▸ Do this
Up to and including the line containing "COL = S.collection", please reproduce the lines of the listing below, starting from the top.

▸ Material
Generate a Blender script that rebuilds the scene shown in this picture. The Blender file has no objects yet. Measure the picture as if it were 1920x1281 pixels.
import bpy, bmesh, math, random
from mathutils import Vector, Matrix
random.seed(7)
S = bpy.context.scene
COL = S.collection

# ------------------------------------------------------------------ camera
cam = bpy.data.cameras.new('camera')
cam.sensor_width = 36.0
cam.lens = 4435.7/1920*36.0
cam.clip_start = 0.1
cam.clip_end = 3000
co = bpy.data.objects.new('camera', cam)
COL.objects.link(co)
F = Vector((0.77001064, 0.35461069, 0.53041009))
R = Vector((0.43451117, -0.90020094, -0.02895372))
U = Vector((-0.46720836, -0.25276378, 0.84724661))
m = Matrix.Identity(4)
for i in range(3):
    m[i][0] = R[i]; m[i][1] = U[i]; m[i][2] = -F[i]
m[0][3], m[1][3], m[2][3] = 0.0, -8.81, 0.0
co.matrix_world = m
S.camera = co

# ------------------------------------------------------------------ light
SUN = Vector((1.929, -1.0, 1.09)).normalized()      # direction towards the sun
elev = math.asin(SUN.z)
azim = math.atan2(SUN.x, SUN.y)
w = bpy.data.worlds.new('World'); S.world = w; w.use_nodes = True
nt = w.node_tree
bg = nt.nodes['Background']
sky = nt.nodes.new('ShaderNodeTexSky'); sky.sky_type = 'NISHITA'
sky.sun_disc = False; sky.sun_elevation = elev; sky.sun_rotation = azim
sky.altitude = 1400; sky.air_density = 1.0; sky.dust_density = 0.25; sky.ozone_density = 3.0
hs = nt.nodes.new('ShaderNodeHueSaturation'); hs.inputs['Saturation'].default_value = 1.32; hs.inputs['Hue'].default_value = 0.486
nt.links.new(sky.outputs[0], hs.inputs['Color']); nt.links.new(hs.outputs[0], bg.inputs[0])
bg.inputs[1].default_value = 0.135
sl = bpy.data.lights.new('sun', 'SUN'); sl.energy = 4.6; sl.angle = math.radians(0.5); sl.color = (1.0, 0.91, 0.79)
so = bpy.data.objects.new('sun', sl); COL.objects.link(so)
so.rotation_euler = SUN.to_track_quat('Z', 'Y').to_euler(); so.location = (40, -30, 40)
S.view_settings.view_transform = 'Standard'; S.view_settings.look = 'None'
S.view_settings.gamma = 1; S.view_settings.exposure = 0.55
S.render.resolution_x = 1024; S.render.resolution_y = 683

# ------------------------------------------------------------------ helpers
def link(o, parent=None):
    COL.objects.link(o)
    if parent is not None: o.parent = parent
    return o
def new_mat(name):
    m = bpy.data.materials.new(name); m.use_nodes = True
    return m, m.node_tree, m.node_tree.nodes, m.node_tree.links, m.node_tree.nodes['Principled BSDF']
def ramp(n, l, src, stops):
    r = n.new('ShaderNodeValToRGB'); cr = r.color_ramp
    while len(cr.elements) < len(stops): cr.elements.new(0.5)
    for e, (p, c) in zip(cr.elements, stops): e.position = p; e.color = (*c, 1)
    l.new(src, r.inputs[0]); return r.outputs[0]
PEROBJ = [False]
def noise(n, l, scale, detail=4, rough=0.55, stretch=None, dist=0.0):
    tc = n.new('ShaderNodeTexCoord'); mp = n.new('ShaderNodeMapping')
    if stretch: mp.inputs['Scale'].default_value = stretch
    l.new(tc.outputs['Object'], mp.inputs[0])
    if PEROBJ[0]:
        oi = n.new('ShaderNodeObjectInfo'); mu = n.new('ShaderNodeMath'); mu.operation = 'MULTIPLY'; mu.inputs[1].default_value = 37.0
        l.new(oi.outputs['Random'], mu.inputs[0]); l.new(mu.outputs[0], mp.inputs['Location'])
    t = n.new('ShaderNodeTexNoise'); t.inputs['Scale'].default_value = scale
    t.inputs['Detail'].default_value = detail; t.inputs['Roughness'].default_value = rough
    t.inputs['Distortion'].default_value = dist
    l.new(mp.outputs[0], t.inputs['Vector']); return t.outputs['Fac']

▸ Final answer
Generate a Blender script that rebuilds the scene shown in this picture. The Blender file has no objects yet. Measure the picture as if it were 1920x1281 pixels.
import bpy, bmesh, math, random
from mathutils import Vector, Matrix
random.seed(7)
S = bpy.context.scene
COL = S.collection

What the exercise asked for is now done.